Intel Science Talent Search Winners


On March 14, 2006 Intel Corporation and Science Service awarded the top 10 college scholarship awards for the Intel Science Talent Search (STS) at a black-tie banquet in Washington, D.C.

Nicholas Michael Wage from Appleton East placed fourth, winning a $25K scholarship.

Nicholas Michael Wage, 17, of Appleton, studied generalized Paley graphs, an important class of graphs, for his Intel Science Talent Search project in mathematics. Given a prime p such that 4 divides p-1, we obtain a Paley graph by taking as vertices the integers (0, 1, …, p-1), with an edge between x and y just in case x – y is a square modulo p. These, together with similarly defined graphs and directed graphs form the class called “generalized Paley.” In the case above, when p – 1 is divisible by 4, Nick found the asymptotic limit, as p increases, for the number of complete subgraphs of a fixed size. He showed that this limit equaled that which Paul Erd”s (incorrectly) conjectured for all graphs. Nick also counted the number of three cycles for members of the larger family of generalized Paley graphs. His proofs used results from number theory, including Weil’s deep theorem on the Riemann Hypothesis for finite fields. Nick, who attends Appleton East High School, earned 800s on his critical reading and math SAT scores. His paper is published in the journal Integers. Son of Drs. Michael Wage and Kathy Vogel, he plans to study math at Harvard or the University of Wisconsin.

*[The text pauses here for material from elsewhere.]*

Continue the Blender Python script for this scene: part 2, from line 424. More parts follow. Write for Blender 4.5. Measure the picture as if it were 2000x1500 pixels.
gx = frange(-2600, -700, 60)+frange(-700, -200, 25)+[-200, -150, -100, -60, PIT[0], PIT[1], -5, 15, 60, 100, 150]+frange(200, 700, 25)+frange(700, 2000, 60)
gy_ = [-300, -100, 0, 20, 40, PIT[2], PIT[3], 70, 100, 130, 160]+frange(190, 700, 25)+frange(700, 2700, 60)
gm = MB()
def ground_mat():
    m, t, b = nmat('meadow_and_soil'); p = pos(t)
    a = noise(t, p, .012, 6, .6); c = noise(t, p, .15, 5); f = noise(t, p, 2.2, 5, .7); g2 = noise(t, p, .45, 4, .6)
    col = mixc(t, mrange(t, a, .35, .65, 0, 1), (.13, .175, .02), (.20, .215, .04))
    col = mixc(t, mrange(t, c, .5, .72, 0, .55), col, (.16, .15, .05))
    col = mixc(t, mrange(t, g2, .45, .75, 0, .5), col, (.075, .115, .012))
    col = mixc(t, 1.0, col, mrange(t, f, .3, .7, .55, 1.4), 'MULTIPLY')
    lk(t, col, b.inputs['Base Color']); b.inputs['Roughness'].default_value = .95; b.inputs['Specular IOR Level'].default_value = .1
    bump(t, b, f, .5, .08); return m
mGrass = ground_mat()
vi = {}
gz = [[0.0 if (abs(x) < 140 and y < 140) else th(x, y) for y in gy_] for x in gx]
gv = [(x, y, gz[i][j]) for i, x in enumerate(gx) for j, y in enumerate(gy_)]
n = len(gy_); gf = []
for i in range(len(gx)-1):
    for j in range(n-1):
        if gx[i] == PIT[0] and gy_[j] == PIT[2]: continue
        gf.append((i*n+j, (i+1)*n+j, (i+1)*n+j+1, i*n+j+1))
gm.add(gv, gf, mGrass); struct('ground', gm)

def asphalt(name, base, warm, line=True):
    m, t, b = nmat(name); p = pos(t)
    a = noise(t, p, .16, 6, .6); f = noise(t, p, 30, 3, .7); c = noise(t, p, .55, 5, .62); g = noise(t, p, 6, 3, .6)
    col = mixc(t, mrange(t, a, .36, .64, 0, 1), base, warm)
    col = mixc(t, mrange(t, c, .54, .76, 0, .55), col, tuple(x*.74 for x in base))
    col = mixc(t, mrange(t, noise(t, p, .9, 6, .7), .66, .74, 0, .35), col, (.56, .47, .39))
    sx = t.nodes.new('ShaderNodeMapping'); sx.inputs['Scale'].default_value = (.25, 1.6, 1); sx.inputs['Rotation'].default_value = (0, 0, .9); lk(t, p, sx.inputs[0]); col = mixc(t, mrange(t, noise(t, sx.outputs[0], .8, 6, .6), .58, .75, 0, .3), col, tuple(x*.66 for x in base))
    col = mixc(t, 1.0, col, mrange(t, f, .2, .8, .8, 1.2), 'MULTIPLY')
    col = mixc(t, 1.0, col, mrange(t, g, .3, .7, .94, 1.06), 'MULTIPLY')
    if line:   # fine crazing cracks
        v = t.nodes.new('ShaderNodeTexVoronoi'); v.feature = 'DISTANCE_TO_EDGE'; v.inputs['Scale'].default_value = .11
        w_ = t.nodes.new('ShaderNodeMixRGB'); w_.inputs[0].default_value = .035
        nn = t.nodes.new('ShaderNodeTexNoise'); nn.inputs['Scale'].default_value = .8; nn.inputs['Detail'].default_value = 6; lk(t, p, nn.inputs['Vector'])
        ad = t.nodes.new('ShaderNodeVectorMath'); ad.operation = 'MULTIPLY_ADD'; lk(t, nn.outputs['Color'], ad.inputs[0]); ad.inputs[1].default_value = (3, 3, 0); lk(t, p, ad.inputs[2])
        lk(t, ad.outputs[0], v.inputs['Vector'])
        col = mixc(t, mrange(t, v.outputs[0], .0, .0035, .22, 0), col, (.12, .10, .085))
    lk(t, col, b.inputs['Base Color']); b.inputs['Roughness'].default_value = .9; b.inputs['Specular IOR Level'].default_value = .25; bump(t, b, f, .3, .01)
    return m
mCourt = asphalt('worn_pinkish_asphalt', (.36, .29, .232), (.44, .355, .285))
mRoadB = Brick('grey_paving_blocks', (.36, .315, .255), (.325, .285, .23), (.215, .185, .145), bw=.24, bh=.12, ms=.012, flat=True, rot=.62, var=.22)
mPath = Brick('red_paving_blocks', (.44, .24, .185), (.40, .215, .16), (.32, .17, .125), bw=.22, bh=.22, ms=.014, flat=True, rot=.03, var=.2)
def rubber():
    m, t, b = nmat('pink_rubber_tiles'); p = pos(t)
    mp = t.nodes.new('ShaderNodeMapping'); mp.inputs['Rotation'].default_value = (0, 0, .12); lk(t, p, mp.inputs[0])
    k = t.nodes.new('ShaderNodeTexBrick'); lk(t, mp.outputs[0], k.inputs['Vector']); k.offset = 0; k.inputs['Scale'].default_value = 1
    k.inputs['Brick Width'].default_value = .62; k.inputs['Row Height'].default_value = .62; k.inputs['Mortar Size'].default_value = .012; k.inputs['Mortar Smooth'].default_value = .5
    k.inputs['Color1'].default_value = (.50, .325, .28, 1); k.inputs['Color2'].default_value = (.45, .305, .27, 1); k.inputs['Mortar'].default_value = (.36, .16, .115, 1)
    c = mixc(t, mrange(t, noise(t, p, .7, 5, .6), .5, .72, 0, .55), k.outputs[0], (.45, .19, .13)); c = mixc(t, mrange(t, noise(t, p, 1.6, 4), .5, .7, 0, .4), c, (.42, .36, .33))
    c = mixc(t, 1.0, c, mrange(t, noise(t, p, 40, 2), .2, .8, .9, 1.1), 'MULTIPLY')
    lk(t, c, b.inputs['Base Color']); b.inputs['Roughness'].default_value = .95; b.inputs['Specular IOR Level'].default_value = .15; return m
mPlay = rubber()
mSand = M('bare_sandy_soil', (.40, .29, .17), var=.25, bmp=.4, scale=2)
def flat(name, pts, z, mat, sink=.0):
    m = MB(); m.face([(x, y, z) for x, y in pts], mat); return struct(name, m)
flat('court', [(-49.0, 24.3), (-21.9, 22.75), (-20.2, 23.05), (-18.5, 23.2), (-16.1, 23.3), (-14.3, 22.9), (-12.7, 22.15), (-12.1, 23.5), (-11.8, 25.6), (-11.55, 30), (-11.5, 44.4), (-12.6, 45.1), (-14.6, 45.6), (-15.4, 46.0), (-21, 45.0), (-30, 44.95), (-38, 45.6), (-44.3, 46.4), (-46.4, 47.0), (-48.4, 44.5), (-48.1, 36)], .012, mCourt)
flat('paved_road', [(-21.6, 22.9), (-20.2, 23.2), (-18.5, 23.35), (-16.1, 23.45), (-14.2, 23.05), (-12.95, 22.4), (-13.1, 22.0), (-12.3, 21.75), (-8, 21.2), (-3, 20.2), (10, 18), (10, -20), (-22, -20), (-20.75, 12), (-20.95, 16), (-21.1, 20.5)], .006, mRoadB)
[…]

Wage was one of only two semifinalists (out of a group of 300 chosen throughout the U.S.) from Wisconsin. The other was Michael James Pizer from Milwaukee’s University School. Martin Weill has more. David Pescovitz has photos.

One thought on “Intel Science Talent Search Winners”

  1. Congratulations to Nick! Nick was also a winner of UW’s Math Talent Science a couple of years ago. Last year Po-Ling Loh of Madison Memorial High School also placed among the top 10 students in the Intel Science Talent Search (STS) and achieved 2nd place in the Westinghouse STS.
    The MMSD has the students with the ability and drive to become Westinghouse and Intel STS semi-finalists and finalists. We also have UW-Madison right here with hundreds of professors who would be happy to mentor bright high school students in research projects. What we lack is a school district willing to spend the tiny bit of $s necessary to fund a part-time staff member to pair up these TAG students with appropriate professors and to assist them in the process of applying for these highly prestigious science awards. Winning these awards helps students gain admission to the most elite colleges as well as win very sizeable merit scholarships. These are the types of achievements that separate the truly outstanding students from the ones who “merely” have perfect GPAs and SATs.
    There are numerous public high schools that produce multiple semi-finalists in these STSs every year. My husband and I were both Westinghouse STS semi-finalists. My NYC “magnet” public high school had 16 semi-finalists the year I graduated from high school. The MMSD could also produce a dozen or more such students per year. Unfortunately, they currently restrict their Science Summer Research Program to 16-18 students, with juniors being given priority, despite having four dozen or so applicants including younger students who would have more time to develop outstanding projects 🙁 This is one of the ways in which the MMSD could put some of its limited TAG budget to great use.